Task details: Exactly as written, write out the lines below from the first to the one containing "CF = (.4701, .8826)", inclusive. Pictures do not belong in the copy.

Given data:
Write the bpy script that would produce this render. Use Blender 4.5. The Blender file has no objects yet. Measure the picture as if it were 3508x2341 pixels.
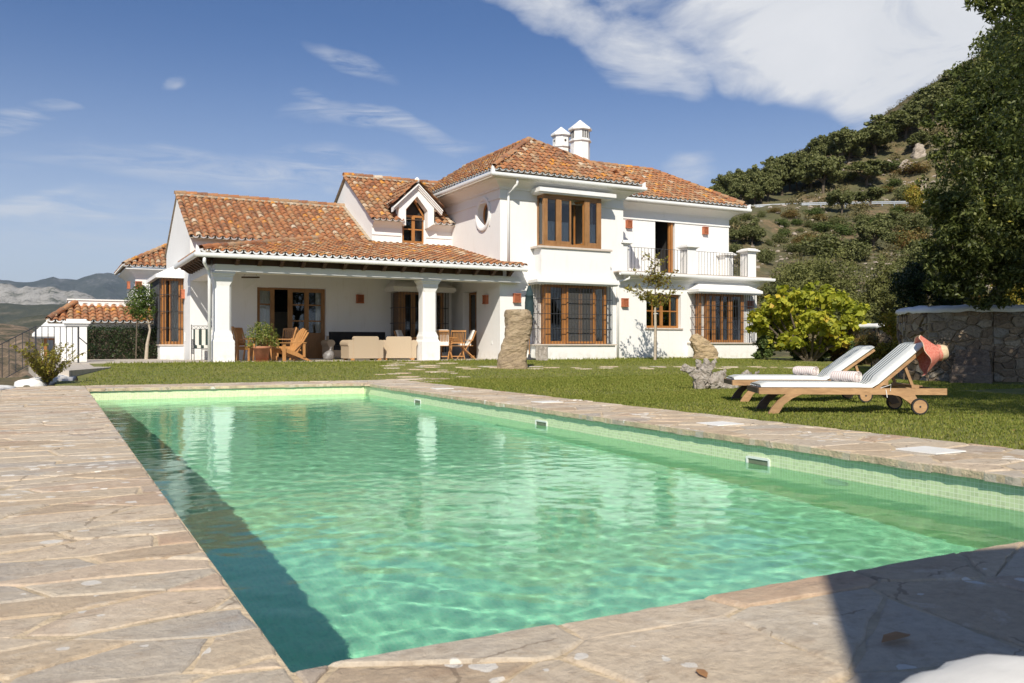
import bpy, math, random
import numpy as np
from mathutils import Vector, Matrix, noise
S = bpy.context.scene
COL = S.collection
R = math.radians

# ------------------------------------------------------------------ camera
cam = bpy.data.cameras.new('camera')
camo = bpy.data.objects.new('camera', cam); COL.objects.link(camo); S.camera = camo
cam.sensor_width = 36.0; cam.lens = 30.17; cam.shift_y = 9.5 / 3508
cam.clip_end = 40000; cam.clip_start = 0.05
camo.location = (0, 0, 0.75); camo.rotation_euler = (R(90), 0, -R(28.04))
cam.dof.use_dof = True; cam.dof.focus_distance = 14.0; cam.dof.aperture_fstop = 9.0
CF = (.4701, .8826)                      # horizontal view direction

# ------------------------------------------------------------------ sun, sky, exposure
SUNV = Vector((-.617, -.994, 1.0)).normalized()       # towards the sun
sl = bpy.data.lights.new('sun', 'SUN'); sl.energy = 5.0; sl.angle = R(0.5); sl.color = (1.0, .93, .80)
so = bpy.data.objects.new('sun', sl); COL.objects.link(so)
so.rotation_euler = (-SUNV).to_track_quat('-Z', 'Y').to_euler(); so.location = (0, 0, 60)
sl.cycles.is_caustics_light = True
world = bpy.data.worlds.new('World'); S.world = world; world.use_nodes = True
wn = world.node_tree; wbg = wn.nodes['Background']
S.view_settings.view_transform = 'Standard'; S.view_settings.look = 'None'
S.view_settings.exposure = 0.26; S.view_settings.gamma = 1.0
S.render.engine = 'CYCLES'
S.cycles.use_denoising = True
S.cycles.max_bounces = 8; S.cycles.transparent_max_bounces = 24
S.cycles.sample_clamp_indirect = 6.0

def lk(nt, a, b): nt.links.new(a, b)
def nd(nt, t, **kw):
    n = nt.nodes.new(t)
    for k, v in kw.items():
        if k.startswith('i_'):
            key = k[2:].replace('_', ' ')
            n.inputs[int(key) if key.isdigit() else key].default_value = v
        else: setattr(n, k, v)
    return n
def mth(nt, op, a, b=None, c=None, clamp=False):
    n = nt.nodes.new('ShaderNodeMath'); n.operation = op; n.use_clamp = clamp
    for i, v in enumerate((a, b, c)):
        if v is None: continue
        if isinstance(v, (int, float)): n.inputs[i].default_value = v
        else: lk(nt, v, n.inputs[i])
    return n.outputs[0]
def mixc(nt, f, a, b, mode='MIX'):
    n = nt.nodes.new('ShaderNodeMix'); n.data_type = 'RGBA'; n.blend_type = mode
    for i, v in ((0, f), (6, a), (7, b)):
        if isinstance(v, (int, float)): n.inputs[i].default_value = v
        elif isinstance(v, tuple): n.inputs[i].default_value = (*v, 1) if len(v) == 3 else v
        else: lk(nt, v, n.inputs[i])
    return n.outputs[2]
def ramp(nt, f, stops, interp='LINEAR'):
    n = nt.nodes.new('ShaderNodeValToRGB'); e = n.color_ramp; e.interpolation = interp
    while len(e.elements) < len(stops): e.elements.new(.5)
    for el, (p, c) in zip(e.elements, stops):
        el.position = p; el.color = (*c, 1) if isinstance(c, tuple) else (c, c, c, 1)
    lk(nt, f, n.inputs[0]); return n.outputs[0]

def build_sky():
    nt = wn
    sk = nd(nt, 'ShaderNodeTexSky', sky_type='NISHITA', sun_disc=False, sun_elevation=math.asin(SUNV.z),
            sun_rotation=math.atan2(SUNV.x, SUNV.y), altitude=400.0, air_density=1.0, dust_density=0.6, ozone_density=2.5)
    tc = nd(nt, 'ShaderNodeTexCoord'); v = tc.outputs['Generated']
    nrm = nd(nt, 'ShaderNodeVectorMath', operation='NORMALIZE'); lk(nt, v, nrm.inputs[0]); v = nrm.outputs[0]
    # cloud coverage: soft blobs round fixed sky directions, broken up by noise
    def dirv(px, py):
        a = (px - 1754) / 2940; b = (1180 - py) / 2940
        return Vector((CF[0] + a * CF[1], CF[1] - a * CF[0], b)).normalized()
    def basis(px, py):
        d = dirv(px, py); r = Vector((CF[1], -CF[0], 0)); r = (r - d * r.dot(d)).normalized(); return d, r, r.cross(d)
    warp = nd(nt, 'ShaderNodeTexNoise', i_Scale=5.0, i_Detail=4.0); lk(nt, v, warp.inputs['Vector'])
    wv = nd(nt, 'ShaderNodeVectorMath', operation='MULTIPLY_ADD'); lk(nt, warp.outputs['Color'], wv.inputs[0])
    wv.inputs[1].default_value = (.10, .10, .10); wv.inputs[2].default_value = (-.05, -.05, -.05)
    vv = nd(nt, 'ShaderNodeVectorMath', operation='ADD'); lk(nt, v, vv.inputs[0]); lk(nt, wv.outputs[0], vv.inputs[1]); v2 = vv.outputs[0]
    def dot(vec):
        n = nd(nt, 'ShaderNodeVectorMath', operation='DOT_PRODUCT'); lk(nt, v2, n.inputs[0]); n.inputs[1].default_value = vec; return n.outputs['Value']
    def blob(px, py, rx, ry, tilt=0.0, hard=1.0, amp=1.0):
        d, r, u = basis(px, py); t = R(tilt)
        r2 = r * math.cos(t) + u * math.sin(t); u2 = u * math.cos(t) - r * math.sin(t)
        a = mth(nt, 'MULTIPLY', dot(r2), 2940.0 / rx); b = mth(nt, 'MULTIPLY', dot(u2), 2940.0 / ry)
        q = mth(nt, 'ADD', mth(nt, 'MULTIPLY', a, a), mth(nt, 'MULTIPLY', b, b))
        f = mth(nt, 'SUBTRACT', 1.0, mth(nt, 'POWER', q, hard), clamp=True)
        f = mth(nt, 'MULTIPLY', f, mth(nt, 'GREATER_THAN', dot(d), 0.3))
        return mth(nt, 'MULTIPLY', f, amp)
    dense = None
    for b in [(3120, 60, 950, 330, -12, 1.6, 1.15), (2900, 240, 560, 170, -12, 1.5, 1.0), (2230, 150, 330, 130, -22, 1.2, .95), (1900, 25, 300, 95, -12, 1.3, .9),
              (3050, -250, 1500, 330, 0, 1.5, 1.0), (2380, 590, 150, 75, 0, 1, .62), (3000, 400, 220, 90, -25, 1, .7),
              (578, 243, 62, 34, 8, 1, .52)]:
        o = blob(*b); dense = o if dense is None else mth(nt, 'MAXIMUM', dense, o)
    wisp = None
    for b in [(1300, 455, 360, 42, -3, 1, .5), (1190, 265, 170, 40, -20, 1, .42), (200, 735, 330, 36, -14, 1, .6), (100, 700, 230, 30, 3, 1, .5),
              (900, 590, 800, 70, -4, 1, .42), (40, 395, 130, 40, 0, 1, .45), (190, 362, 90, 20, -12, 1, .45), (1060, 400, 90, 24, -20, 1, .4), (700, 780, 900, 130, 0, 1, .3), (2450, 60, 260, 120, 20, 1, .55)]:
        o = blob(*b); wisp = o if wisp is None else mth(nt, 'MAXIMUM', wisp, o)
    mp = nd(nt, 'ShaderNodeMapping'); lk(nt, v, mp.inputs[0]); mp.inputs['Rotation'].default_value = (0, 0, R(28)); mp.inputs['Scale'].default_value = (1, 1, 2.6)
    n1 = nd(nt, 'ShaderNodeTexNoise', i_Scale=6.0, i_Detail=10.0, i_Roughness=.62, i_Distortion=.7); lk(nt, mp.outputs[0], n1.inputs['Vector'])
    n2 = nd(nt, 'ShaderNodeTexNoise', i_Scale=16.0, i_Detail=9.0, i_Roughness=.66, i_Distortion=.9)
    mp2 = nd(nt, 'ShaderNodeMapping'); lk(nt, v, mp2.inputs[0]); mp2.inputs['Rotation'].default_value = (0, 0, R(28)); mp2.inputs['Scale'].default_value = (.6, 1, 4.5)
    lk(nt, mp2.outputs[0], n2.inputs['Vector'])
    dn = mth(nt, 'ADD', mth(nt, 'MULTIPLY', dense, 1.55), mth(nt, 'MULTIPLY', mth(nt, 'SUBTRACT', n1.outputs['Fac'], .5), 3.3))
    dn = mth(nt, 'MULTIPLY', mth(nt, 'SUBTRACT', dn, .22), .72, clamp=True)
    dn = mth(nt, 'MULTIPLY', dn, mth(nt, 'MULTIPLY', dense, 2.2, clamp=True))
    ws = mth(nt, 'MULTIPLY', wisp, mth(nt, 'MULTIPLY', mth(nt, 'SUBTRACT', n2.outputs['Fac'], .38), 4.2, clamp=True))
    cov = mth(nt, 'MAXIMUM', mth(nt, 'MULTIPLY', dn, .93), ws, clamp=True)
    shade = mixc(nt, n1.outputs['Fac'], CLOUD_A, CLOUD_B)
    skc = mixc(nt, 1.0, sk.outputs[0], SKY_TINT, 'MULTIPLY')
    # pale air near the horizon
    sep = nd(nt, 'ShaderNodeSeparateXYZ'); lk(nt, v, sep.inputs[0])
    hz = mth(nt, 'POWER', mth(nt, 'SUBTRACT', 1.0, mth(nt, 'MULTIPLY', sep.outputs[2], 2.7, clamp=True), clamp=True), 2.0)
    skc = mixc(nt, mth(nt, 'MULTIPLY', hz, .80), skc, HORIZON)
    c = mixc(nt, cov, skc, shade)
    lk(nt, c, wbg.inputs[0]); wbg.inputs[1].default_value = SKY_STRENGTH
SKY_STRENGTH = 0.078
SKY_TINT = (.60, .77, 1.02)
HORIZON = (11.0, 11.4, 11.8)
CLOUD_A = (7.6, 7.9, 8.3)
CLOUD_B = (10.2, 10.2, 10.3)
build_sky()

# ------------------------------------------------------------------ materials
def newmat(name):
    m = bpy.data.materials.new(name); m.use_nodes = True; nt = m.node_tree
    return m, nt, nt.nodes['Principled BSDF'], nt.nodes['Material Output']
def objc(nt): return nd(nt, 'ShaderNodeTexCoord').outputs['Object']
def geo(nt): return nd(nt, 'ShaderNodeNewGeometry').outputs['Position']
def nz(nt, vec, scale, detail=4, rough=.55, dist=0.0, sc=None):
    if sc:
        mp = nd(nt, 'ShaderNodeMapping'); lk(nt, vec, mp.inputs[0]); mp.inputs['Scale'].default_value = sc; vec = mp.outputs[0]
    n = nd(nt, 'ShaderNodeTexNoise', i_Scale=scale, i_Detail=detail, i_Roughness=rough, i_Distortion=dist); lk(nt, vec, n.inputs['Vector'])
    return n.outputs['Fac']
def bump(nt, bsdf, h, strength=.3, dist=.01):
    b = nd(nt, 'ShaderNodeBump', i_Strength=strength, i_Distance=dist); lk(nt, h, b.inputs['Height']); lk(nt, b.outputs[0], bsdf.inputs['Normal'])
def attr(nt, name): return nd(nt, 'ShaderNodeAttribute', attribute_name=name).outputs['Fac']
def simple(name, col, rough=.6, vary=.12, scale=6.0, bmp=.2, bscale=40.0, bdist=.004, metal=0.0, stretch=None):
    m, nt, b, o = newmat(name); p = geo(nt)
    f = nz(nt, p, scale, 6, .6, sc=stretch)
    lo = tuple(c * (1 - vary) for c in col); hi = tuple(min(1, c * (1 + vary)) for c in col)
    lk(nt, ramp(nt, f, [(.3, lo), (.7, hi)]), b.inputs['Base Color'])
    b.inputs['Roughness'].default_value = rough; b.inputs['Metallic'].default_value = metal
    if bmp: bump(nt, b, nz(nt, p, bscale, 4, .6, sc=stretch), bmp, bdist)
    return m
M = {}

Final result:
Write the bpy script that would produce this render. Use Blender 4.5. The Blender file has no objects yet. Measure the picture as if it were 3508x2341 pixels.
import bpy, math, random
import numpy as np
from mathutils import Vector, Matrix, noise
S = bpy.context.scene
COL = S.collection
R = math.radians

# ------------------------------------------------------------------ camera
cam = bpy.data.cameras.new('camera')
camo = bpy.data.objects.new('camera', cam); COL.objects.link(camo); S.camera = camo
cam.sensor_width = 36.0; cam.lens = 30.17; cam.shift_y = 9.5 / 3508
cam.clip_end = 40000; cam.clip_start = 0.05
camo.location = (0, 0, 0.75); camo.rotation_euler = (R(90), 0, -R(28.04))
cam.dof.use_dof = True; cam.dof.focus_distance = 14.0; cam.dof.aperture_fstop = 9.0
CF = (.4701, .8826)                      # horizontal view direction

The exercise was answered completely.